Noyers (Yonne, F) (Galerie)

  • Noyers-sur-Serein in Burgund


    Eine mittelalterliche Festungsstadt, einst im Besitz des Bischofs von Auxerre, der die Burg vergrößerte und die Stadt zu ihren Füßen anlegen ließ, liegt ihre Einwohnerzahl heute mit etwas mehr als 700 Bewohner mit Sicherheit deutlich unter den mittelalterlichen Werten.


    Der Ort liegt in einer Flussschleife, und wurde ursprünglich um einen langgestreckten, dreieckigen Marktplatz herum errichtet, der allerdings heute zum Großteil überbaut und deshalb in drei kleine Plätze aufgeteilt ist. Die Befestigungsanlagen sind beeindruckend, die Stadt war an drei Seiten mit einer Mauer umgeben, die mit D-förmigen Türmen im Abstand von jeweils etwa 100 Metern versehen war und zu einem guten Teil auch heute noch Stadt.
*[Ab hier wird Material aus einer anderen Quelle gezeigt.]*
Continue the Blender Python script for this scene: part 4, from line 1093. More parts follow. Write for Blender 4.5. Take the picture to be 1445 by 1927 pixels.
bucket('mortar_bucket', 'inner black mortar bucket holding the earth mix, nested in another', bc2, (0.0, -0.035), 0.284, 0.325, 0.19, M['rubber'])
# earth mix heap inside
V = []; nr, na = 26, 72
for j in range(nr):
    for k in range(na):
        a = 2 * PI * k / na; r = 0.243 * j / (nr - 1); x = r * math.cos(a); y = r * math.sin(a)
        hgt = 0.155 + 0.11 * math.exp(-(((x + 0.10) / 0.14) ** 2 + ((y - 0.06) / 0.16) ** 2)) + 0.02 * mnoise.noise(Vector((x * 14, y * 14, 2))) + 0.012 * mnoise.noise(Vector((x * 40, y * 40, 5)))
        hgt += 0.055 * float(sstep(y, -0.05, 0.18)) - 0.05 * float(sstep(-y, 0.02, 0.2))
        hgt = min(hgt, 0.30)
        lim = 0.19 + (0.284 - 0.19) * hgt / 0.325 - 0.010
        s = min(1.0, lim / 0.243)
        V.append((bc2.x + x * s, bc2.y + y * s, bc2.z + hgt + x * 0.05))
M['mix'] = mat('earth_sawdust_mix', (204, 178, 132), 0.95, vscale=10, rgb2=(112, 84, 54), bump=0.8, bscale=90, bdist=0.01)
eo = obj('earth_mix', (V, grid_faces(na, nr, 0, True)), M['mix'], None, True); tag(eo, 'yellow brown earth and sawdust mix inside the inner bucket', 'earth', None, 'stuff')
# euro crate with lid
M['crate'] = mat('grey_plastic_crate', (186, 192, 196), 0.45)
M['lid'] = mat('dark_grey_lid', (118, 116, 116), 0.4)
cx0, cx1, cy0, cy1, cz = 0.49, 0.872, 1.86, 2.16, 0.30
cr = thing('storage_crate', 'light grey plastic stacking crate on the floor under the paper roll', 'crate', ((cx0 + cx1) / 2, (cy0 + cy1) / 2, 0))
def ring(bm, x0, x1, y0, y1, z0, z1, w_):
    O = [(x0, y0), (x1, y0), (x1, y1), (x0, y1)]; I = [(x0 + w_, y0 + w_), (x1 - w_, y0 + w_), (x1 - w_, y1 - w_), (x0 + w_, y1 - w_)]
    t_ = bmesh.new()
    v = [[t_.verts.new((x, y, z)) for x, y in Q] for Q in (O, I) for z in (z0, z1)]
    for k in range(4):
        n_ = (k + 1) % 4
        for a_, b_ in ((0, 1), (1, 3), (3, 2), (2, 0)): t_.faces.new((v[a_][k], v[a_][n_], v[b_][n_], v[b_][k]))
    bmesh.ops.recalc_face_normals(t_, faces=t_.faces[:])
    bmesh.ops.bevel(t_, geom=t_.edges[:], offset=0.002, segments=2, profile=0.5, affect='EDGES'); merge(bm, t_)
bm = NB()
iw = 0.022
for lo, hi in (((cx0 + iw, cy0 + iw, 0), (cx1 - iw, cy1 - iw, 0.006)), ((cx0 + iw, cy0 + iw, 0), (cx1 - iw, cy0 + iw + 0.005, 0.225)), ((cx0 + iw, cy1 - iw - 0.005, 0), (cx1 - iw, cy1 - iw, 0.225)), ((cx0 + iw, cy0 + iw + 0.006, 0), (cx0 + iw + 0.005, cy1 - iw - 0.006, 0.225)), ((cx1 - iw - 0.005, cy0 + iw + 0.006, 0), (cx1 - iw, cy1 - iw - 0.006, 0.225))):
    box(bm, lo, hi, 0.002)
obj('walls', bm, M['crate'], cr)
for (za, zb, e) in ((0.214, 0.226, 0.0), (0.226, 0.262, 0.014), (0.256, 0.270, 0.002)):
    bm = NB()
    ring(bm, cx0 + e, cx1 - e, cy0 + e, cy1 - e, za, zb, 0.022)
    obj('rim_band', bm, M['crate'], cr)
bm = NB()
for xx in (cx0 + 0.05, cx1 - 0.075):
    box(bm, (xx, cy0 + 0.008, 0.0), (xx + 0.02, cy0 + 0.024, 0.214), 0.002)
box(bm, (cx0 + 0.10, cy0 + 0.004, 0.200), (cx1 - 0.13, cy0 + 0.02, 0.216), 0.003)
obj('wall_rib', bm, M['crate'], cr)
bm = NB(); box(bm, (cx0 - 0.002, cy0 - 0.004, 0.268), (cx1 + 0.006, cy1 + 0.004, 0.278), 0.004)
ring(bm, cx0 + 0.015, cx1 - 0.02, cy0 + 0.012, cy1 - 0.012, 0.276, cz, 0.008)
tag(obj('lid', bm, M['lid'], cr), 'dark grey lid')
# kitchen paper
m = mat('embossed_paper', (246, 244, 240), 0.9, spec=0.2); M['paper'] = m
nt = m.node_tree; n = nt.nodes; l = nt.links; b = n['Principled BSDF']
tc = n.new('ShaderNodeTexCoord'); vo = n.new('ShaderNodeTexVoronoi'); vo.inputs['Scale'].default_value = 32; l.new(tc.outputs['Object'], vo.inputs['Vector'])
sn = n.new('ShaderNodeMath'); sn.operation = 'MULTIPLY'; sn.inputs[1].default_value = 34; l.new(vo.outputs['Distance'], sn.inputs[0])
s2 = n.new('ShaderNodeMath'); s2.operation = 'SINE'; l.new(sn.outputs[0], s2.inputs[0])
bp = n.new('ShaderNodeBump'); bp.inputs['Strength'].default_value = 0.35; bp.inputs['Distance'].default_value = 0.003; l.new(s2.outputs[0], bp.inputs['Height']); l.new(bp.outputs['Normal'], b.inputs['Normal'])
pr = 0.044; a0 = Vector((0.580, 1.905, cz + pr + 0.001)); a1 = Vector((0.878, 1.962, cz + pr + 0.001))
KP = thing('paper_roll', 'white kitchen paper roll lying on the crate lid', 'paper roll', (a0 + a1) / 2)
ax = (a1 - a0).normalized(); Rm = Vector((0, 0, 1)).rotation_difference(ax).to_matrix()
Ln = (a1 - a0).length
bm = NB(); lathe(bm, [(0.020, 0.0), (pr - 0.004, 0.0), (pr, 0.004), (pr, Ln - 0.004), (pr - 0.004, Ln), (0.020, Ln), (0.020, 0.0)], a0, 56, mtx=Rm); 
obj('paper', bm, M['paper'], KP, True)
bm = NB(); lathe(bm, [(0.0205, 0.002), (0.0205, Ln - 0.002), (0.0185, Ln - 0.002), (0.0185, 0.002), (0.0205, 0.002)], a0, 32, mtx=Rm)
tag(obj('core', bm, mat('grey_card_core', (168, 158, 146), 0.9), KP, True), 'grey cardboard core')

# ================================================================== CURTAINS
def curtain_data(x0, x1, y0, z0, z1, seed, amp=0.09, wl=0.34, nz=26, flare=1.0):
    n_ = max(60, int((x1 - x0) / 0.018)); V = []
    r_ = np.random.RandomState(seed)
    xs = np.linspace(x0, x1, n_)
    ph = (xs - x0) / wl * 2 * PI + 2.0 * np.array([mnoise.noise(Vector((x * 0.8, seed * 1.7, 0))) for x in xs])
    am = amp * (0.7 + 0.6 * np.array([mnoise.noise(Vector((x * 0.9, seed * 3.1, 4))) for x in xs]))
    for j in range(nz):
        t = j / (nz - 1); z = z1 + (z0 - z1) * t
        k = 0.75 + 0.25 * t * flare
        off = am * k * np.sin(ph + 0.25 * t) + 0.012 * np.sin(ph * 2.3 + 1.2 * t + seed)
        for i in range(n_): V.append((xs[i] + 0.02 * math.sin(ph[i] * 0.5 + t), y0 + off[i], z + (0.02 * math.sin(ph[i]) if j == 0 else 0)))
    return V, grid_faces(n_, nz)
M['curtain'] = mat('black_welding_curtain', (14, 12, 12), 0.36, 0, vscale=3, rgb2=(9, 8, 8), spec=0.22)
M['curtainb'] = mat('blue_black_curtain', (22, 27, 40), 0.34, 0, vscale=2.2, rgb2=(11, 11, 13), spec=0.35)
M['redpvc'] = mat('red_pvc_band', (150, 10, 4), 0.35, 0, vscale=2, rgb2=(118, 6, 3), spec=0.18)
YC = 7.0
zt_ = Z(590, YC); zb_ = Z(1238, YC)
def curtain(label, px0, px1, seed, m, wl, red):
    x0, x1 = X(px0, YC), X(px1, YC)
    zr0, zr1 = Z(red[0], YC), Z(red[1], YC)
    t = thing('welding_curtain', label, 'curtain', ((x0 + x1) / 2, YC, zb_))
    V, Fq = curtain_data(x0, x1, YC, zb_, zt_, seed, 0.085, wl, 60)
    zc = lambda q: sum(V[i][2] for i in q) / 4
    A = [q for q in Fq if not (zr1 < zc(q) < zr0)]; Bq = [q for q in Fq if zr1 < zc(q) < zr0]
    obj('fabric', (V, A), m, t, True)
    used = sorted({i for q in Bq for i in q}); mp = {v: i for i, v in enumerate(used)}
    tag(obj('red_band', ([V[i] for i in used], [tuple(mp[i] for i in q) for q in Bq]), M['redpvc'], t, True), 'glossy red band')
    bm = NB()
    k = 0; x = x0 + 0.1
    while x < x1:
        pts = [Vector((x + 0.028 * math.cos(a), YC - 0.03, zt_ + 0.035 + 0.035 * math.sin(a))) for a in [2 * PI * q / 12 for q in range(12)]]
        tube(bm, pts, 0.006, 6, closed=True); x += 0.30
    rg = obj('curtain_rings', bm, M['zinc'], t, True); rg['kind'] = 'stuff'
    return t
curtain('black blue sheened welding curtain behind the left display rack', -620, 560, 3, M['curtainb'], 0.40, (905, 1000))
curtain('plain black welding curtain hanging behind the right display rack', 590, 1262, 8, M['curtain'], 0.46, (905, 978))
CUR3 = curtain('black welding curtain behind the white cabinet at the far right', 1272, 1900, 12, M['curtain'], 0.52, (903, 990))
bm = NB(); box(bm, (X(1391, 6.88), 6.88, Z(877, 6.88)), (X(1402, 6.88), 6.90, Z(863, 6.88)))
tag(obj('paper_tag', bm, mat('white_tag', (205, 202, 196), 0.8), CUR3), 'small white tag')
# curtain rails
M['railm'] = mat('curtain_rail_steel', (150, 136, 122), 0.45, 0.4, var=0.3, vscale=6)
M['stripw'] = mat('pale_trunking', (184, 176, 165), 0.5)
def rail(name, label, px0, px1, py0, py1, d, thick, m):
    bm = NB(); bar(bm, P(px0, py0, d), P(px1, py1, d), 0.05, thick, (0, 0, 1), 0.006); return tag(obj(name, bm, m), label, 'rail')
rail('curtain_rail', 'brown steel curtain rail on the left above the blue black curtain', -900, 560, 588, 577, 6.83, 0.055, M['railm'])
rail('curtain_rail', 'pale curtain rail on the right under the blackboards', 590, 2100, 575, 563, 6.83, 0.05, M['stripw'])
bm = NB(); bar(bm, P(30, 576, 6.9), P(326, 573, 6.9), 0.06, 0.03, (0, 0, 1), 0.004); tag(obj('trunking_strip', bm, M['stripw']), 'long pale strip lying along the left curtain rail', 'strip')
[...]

    Der Ort brannte zuletzt um 1470 großflächig ab, sodass die heutige Bausubstanz an den Plätzen und Hauptstraßen aus Prachtvollen spätgotischen Fachwerkhäusern sowie solchen der frühen Renaissance, und Steinbauten der Stile Frühgotik bis Klassizismus besteht, während in den Nebenstraßen hauptsächlich schlichte Häuser aus Bruchsteinmauerwerk stehen, in deren Reihen nur selten das eine oder andere kleine Fachwerkhaus eingefügt ist.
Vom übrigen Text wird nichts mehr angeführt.